Entre a tradição e a vanguarda

Os novos fabricantes estão redescobrindo o valor dos ofícios tradicionais. A Regent escolheu Rhode Island por seu legado naval e sua comunidade de construtores navais; a Swarm, pelo conhecimento técnico transmitido entre gerações de trabalhadores da indústria automobilística; e a Atomic Industries, em Michigan, por uma rede de soldadores e montadores que ainda preserva a destreza mecânica que o século XXI parece ter suplantado.

Essa combinação de experiência artesanal e tecnologia de ponta incorpora um novo tipo de patriotismo industrial, no qual a defesa se torna um motor econômico e a reconstrução de fábricas se torna um símbolo de soberania tecnológica.

O ressurgimento das cidades fabris não é apenas uma história de drones e contratos militares, mas uma metamorfose cultural.
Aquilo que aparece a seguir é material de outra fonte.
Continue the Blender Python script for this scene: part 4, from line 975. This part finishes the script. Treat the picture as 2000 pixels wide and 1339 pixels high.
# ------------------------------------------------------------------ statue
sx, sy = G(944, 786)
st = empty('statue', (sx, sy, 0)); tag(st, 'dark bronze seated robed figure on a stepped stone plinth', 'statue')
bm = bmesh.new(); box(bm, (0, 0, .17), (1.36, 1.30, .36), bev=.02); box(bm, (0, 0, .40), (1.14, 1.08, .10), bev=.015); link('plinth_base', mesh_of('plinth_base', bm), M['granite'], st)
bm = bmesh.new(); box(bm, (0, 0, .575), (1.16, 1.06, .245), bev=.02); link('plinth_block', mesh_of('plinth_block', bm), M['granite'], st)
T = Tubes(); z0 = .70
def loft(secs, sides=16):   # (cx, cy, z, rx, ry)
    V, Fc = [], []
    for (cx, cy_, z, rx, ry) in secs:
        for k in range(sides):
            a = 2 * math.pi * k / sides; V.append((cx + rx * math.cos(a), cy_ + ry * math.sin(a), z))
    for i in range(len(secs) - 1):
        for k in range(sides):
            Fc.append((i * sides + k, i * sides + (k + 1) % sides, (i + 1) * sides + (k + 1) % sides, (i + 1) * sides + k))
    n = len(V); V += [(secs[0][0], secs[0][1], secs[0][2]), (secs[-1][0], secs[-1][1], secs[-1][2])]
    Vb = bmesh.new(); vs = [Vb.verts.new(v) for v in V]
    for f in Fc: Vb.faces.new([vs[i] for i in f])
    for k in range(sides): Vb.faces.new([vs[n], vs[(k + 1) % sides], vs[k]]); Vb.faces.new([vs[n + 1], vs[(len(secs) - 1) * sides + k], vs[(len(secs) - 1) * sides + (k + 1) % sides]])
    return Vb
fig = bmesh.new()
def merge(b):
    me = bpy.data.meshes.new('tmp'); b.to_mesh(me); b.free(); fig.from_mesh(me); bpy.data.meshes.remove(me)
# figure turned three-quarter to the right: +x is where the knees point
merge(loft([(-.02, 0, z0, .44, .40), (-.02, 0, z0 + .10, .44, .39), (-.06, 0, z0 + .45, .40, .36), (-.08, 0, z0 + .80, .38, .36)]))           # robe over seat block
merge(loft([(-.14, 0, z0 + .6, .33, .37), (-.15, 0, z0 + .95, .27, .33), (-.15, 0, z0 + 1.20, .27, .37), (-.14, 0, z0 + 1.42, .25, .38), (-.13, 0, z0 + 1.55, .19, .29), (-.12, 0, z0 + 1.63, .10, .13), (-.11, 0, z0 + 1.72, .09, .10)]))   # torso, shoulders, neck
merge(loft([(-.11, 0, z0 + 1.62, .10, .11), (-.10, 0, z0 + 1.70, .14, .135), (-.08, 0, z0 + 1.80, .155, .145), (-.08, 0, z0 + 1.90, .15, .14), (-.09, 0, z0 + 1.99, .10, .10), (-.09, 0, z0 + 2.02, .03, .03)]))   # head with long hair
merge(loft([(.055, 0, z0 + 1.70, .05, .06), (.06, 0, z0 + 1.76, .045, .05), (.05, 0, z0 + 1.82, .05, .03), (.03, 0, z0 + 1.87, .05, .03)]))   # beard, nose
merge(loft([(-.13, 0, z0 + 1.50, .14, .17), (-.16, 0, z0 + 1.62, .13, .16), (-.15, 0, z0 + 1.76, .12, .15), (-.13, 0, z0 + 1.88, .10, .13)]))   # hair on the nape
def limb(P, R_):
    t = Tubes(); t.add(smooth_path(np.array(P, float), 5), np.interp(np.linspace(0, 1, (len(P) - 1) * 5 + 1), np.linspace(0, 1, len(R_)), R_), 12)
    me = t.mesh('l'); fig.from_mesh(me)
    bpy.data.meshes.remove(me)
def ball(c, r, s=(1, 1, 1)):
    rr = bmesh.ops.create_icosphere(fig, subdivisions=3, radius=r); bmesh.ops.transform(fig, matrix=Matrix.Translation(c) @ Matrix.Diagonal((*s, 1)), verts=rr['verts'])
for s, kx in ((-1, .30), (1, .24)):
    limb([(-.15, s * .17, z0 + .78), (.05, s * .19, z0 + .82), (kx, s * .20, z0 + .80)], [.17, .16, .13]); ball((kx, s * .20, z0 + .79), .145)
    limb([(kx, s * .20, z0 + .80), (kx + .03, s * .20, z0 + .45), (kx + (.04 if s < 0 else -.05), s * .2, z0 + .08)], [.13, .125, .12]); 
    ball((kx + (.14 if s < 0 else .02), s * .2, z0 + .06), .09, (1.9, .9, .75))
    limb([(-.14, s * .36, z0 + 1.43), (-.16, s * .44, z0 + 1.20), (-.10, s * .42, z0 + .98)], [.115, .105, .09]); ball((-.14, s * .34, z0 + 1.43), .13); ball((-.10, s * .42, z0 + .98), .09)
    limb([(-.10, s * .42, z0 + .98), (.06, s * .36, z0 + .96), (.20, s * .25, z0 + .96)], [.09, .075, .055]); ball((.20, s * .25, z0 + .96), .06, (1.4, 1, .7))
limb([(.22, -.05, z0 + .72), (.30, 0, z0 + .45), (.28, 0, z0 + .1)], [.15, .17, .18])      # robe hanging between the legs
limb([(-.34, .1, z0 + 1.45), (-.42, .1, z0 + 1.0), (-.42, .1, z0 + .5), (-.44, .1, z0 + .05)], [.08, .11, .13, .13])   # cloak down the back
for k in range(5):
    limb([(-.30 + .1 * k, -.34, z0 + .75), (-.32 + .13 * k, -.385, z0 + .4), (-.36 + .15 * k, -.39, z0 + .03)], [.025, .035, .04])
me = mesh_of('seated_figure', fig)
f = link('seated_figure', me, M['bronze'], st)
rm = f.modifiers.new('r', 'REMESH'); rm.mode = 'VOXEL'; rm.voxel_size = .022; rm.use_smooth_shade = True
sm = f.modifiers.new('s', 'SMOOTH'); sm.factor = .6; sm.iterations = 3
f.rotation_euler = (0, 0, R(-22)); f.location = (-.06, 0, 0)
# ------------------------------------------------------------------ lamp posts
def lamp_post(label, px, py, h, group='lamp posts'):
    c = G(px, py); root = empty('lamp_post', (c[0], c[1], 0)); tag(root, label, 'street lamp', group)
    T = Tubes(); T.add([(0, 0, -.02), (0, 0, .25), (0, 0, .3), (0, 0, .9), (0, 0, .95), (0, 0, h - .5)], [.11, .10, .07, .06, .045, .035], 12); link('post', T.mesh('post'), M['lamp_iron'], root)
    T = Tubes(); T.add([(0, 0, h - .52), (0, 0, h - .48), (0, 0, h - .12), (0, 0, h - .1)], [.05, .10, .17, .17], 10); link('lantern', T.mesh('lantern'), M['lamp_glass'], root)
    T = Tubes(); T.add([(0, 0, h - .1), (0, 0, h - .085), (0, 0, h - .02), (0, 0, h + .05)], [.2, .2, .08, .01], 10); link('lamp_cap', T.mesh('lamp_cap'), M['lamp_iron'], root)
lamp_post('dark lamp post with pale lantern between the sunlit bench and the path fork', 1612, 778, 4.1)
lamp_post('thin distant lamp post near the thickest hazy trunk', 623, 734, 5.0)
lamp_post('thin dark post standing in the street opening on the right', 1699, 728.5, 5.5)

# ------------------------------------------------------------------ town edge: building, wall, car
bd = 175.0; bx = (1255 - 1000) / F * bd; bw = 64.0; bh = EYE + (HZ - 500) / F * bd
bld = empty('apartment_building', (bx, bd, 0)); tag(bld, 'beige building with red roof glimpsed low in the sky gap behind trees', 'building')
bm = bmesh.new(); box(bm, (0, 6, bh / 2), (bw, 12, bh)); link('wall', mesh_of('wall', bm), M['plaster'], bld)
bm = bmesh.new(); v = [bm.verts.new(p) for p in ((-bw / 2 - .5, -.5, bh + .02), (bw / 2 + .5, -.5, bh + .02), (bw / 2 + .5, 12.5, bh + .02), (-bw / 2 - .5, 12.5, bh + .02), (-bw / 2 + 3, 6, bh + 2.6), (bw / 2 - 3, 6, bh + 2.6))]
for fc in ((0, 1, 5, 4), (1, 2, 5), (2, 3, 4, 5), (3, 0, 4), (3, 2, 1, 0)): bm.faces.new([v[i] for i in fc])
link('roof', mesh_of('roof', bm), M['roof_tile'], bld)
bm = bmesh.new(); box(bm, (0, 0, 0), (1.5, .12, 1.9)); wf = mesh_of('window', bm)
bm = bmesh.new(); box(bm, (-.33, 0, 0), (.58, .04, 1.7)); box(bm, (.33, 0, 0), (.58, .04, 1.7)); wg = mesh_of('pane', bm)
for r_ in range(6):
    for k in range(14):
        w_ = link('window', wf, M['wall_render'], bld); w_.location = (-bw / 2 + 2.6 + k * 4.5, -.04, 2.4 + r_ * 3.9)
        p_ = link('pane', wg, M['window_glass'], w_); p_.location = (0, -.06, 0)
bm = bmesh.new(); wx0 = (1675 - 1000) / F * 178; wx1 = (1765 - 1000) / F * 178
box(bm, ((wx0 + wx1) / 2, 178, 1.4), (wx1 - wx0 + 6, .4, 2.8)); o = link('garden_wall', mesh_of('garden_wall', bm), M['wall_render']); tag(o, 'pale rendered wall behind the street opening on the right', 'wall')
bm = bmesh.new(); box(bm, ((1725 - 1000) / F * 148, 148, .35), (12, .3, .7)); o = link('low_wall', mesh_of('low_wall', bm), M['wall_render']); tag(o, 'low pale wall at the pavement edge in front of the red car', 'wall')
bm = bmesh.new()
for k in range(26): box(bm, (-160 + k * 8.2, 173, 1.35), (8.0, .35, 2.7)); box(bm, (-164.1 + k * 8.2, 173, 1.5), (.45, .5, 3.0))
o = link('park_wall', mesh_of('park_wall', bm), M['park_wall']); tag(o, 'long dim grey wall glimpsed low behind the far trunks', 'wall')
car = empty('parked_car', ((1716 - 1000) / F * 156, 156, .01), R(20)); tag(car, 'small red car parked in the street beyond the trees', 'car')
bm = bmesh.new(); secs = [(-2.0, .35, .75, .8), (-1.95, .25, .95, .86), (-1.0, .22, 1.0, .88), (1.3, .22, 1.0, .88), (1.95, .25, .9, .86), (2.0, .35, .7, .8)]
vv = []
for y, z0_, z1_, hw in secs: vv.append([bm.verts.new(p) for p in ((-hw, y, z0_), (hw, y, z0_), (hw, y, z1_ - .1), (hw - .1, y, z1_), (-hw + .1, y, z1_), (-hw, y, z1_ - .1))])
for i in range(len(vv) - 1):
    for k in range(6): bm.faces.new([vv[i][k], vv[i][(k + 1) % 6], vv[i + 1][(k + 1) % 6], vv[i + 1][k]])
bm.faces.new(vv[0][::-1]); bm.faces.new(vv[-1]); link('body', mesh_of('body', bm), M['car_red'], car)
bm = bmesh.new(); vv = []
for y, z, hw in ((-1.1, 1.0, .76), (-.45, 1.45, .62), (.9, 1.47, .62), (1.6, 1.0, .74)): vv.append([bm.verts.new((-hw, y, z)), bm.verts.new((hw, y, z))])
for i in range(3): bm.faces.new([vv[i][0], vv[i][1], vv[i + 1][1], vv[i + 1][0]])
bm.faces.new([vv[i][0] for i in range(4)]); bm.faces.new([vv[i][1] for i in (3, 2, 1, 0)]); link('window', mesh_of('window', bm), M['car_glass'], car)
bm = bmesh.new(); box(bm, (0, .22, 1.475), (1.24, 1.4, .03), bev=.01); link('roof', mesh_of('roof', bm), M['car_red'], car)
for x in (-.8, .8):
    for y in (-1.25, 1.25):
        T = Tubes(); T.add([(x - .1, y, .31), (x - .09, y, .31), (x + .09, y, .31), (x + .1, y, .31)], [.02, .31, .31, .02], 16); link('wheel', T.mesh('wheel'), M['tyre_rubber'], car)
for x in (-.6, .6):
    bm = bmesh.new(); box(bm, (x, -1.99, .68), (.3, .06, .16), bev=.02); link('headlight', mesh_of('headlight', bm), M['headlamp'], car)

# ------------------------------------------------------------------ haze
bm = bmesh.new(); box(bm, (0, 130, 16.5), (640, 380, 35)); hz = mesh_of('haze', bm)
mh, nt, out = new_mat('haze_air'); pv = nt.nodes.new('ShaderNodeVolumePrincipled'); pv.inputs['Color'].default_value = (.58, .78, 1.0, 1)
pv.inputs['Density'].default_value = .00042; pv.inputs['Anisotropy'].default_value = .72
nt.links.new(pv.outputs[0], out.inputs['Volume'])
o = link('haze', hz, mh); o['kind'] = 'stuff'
Para os trabalhadores que retornam a uma fábrica que seus pais ajudaram a construir, montar um drone é uma forma de reconciliação com a história. A mesma infraestrutura que outrora sustentou Detroit ou Flint agora se adapta aos desafios de uma nova era: defesa nacional, automação e independência industrial.

O que antes era o declínio da indústria americana está se tornando o alvorecer de sua força tecnológica, unindo a nostalgia das linhas de montagem à promessa de um futuro controlado por algoritmos e propulsores elétricos.